Rows from a dataset
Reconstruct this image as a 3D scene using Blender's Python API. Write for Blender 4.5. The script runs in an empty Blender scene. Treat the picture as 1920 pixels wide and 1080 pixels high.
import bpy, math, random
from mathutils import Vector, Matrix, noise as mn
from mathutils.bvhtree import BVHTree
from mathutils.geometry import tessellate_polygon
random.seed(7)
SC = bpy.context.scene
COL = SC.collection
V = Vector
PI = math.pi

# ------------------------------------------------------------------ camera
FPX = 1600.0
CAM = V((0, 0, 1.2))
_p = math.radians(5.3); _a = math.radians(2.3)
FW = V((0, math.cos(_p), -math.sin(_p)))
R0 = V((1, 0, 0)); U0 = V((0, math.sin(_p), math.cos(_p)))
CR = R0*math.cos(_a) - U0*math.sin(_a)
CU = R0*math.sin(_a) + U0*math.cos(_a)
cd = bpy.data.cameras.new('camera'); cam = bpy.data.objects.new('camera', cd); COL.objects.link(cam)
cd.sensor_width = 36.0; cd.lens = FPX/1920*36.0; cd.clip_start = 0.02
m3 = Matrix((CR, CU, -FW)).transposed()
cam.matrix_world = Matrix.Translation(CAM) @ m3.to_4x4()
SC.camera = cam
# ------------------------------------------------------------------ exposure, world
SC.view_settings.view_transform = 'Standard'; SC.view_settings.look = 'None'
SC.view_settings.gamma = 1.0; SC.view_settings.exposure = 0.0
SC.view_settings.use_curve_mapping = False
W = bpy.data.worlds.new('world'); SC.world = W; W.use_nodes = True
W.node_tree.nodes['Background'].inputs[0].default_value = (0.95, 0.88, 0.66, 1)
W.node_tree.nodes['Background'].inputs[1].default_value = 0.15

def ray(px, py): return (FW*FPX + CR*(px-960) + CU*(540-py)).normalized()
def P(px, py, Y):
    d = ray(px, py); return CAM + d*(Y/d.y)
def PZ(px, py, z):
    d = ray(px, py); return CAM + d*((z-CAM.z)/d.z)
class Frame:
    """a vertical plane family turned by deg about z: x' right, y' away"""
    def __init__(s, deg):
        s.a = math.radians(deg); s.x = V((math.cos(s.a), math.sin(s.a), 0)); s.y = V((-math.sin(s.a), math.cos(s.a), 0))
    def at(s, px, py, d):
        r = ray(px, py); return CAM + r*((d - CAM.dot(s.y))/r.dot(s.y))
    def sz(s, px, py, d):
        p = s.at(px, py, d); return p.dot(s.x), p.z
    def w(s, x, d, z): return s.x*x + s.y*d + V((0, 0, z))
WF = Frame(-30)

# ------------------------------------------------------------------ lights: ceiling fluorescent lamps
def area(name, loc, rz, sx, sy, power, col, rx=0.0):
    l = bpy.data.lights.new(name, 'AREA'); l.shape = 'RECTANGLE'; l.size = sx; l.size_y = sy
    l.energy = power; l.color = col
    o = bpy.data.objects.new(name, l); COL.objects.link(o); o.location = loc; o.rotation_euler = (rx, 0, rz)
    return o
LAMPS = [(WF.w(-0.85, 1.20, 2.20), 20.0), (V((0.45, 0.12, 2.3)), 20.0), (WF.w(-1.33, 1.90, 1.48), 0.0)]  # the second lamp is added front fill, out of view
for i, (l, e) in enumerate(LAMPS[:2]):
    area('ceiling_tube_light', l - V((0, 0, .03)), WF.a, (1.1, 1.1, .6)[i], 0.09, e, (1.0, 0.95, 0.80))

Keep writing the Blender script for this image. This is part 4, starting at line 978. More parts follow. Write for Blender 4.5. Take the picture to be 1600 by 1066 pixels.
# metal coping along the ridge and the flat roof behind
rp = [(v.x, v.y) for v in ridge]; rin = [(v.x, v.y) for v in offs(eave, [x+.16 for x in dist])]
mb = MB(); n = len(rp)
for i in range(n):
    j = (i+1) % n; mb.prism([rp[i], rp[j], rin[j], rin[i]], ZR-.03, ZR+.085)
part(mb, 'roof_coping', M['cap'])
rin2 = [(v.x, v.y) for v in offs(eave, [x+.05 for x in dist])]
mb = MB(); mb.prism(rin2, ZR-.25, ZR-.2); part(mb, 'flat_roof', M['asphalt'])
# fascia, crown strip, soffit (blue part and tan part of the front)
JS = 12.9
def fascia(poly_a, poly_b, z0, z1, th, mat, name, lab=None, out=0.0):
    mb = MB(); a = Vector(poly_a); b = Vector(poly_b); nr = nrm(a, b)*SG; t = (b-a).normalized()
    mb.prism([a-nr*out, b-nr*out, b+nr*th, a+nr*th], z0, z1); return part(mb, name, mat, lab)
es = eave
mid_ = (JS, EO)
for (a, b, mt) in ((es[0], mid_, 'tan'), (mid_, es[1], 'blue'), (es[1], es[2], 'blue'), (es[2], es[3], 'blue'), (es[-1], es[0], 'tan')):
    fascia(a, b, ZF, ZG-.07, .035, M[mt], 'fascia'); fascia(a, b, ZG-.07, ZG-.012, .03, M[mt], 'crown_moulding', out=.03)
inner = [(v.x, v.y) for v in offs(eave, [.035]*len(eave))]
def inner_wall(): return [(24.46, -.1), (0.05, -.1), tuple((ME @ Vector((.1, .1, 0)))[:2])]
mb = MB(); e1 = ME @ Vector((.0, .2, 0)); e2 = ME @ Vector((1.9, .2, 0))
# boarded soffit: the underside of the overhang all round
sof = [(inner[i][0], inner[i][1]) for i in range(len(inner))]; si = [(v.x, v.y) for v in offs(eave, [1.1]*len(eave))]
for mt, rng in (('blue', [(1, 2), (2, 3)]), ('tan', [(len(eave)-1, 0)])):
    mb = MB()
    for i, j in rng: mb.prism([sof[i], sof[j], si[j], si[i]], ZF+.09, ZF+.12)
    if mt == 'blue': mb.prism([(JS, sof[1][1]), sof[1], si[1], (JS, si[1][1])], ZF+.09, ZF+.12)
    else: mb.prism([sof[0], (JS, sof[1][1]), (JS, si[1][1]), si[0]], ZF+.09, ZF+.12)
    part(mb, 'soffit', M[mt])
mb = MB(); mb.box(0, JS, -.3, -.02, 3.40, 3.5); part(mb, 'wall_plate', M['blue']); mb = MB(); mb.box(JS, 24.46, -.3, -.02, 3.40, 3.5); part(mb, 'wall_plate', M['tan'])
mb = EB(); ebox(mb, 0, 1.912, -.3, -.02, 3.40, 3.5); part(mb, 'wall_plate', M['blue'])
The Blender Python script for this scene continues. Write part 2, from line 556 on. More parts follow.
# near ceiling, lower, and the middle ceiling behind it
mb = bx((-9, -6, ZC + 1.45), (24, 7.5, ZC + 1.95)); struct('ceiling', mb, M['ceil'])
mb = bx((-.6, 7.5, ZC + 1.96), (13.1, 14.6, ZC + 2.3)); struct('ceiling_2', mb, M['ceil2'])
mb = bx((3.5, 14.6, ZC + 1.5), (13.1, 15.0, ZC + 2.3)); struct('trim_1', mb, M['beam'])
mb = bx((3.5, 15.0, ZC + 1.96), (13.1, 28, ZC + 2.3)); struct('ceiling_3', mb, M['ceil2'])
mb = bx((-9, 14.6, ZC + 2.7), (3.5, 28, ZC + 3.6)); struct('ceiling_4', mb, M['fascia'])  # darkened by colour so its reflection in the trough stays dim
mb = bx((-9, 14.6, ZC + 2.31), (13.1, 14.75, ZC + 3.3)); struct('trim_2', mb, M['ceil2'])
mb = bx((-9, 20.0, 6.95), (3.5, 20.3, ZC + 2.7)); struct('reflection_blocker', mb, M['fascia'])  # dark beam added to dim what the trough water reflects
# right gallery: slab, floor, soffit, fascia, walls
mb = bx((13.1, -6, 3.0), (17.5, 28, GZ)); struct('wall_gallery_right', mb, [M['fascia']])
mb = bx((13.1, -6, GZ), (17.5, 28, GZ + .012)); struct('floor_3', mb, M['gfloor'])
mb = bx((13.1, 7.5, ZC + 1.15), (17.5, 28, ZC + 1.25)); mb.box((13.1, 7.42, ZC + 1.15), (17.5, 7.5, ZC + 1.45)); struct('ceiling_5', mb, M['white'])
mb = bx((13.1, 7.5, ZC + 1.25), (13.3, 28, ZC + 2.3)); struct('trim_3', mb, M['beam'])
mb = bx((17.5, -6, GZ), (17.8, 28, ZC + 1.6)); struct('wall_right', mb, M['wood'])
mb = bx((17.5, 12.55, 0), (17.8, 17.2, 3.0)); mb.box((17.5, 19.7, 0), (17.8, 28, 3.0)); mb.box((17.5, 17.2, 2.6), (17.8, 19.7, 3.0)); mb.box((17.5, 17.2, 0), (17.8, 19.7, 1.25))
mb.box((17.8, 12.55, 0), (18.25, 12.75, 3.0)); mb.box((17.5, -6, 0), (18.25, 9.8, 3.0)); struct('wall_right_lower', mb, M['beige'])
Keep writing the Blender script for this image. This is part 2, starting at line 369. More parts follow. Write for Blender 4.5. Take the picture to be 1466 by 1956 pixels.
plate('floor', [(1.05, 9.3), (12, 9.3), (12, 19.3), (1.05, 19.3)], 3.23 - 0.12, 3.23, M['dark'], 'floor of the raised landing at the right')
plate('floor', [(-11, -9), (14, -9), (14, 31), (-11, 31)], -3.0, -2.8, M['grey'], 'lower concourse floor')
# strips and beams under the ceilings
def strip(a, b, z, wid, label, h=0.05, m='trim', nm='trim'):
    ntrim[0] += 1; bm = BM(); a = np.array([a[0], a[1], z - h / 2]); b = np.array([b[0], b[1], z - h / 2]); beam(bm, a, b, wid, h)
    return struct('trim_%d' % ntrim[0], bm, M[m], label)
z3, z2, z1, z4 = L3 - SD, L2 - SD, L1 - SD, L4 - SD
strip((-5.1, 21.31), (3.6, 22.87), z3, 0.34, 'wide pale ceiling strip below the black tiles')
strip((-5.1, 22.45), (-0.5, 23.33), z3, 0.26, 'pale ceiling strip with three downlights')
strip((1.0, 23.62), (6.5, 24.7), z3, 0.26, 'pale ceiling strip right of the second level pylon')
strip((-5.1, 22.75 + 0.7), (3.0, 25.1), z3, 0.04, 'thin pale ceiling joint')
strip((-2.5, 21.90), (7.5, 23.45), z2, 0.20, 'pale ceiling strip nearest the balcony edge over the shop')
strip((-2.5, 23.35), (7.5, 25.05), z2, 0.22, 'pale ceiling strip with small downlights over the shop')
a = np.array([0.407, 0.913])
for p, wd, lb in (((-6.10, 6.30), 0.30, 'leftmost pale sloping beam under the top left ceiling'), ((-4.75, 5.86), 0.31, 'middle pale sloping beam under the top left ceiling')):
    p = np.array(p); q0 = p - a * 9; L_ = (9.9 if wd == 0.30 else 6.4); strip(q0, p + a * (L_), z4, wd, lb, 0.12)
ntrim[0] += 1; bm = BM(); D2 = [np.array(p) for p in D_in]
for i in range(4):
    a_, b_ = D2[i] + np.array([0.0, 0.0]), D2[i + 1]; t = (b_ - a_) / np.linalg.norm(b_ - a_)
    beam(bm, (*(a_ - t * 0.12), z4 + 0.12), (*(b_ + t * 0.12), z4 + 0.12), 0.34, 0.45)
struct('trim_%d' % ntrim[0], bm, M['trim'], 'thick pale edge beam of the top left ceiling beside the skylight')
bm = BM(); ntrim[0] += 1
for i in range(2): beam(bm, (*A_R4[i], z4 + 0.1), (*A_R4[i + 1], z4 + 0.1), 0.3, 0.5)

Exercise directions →
Starting with the first line of the records, repeat every line up to and including the one containing "PI = math.pi", and nothing else.

Exercise result →
Reconstruct this image as a 3D scene using Blender's Python API. Write for Blender 4.5. The script runs in an empty Blender scene. Treat the picture as 1920 pixels wide and 1080 pixels high.
import bpy, math, random
from mathutils import Vector, Matrix, noise as mn
from mathutils.bvhtree import BVHTree
from mathutils.geometry import tessellate_polygon
random.seed(7)
SC = bpy.context.scene
COL = SC.collection
V = Vector
PI = math.pi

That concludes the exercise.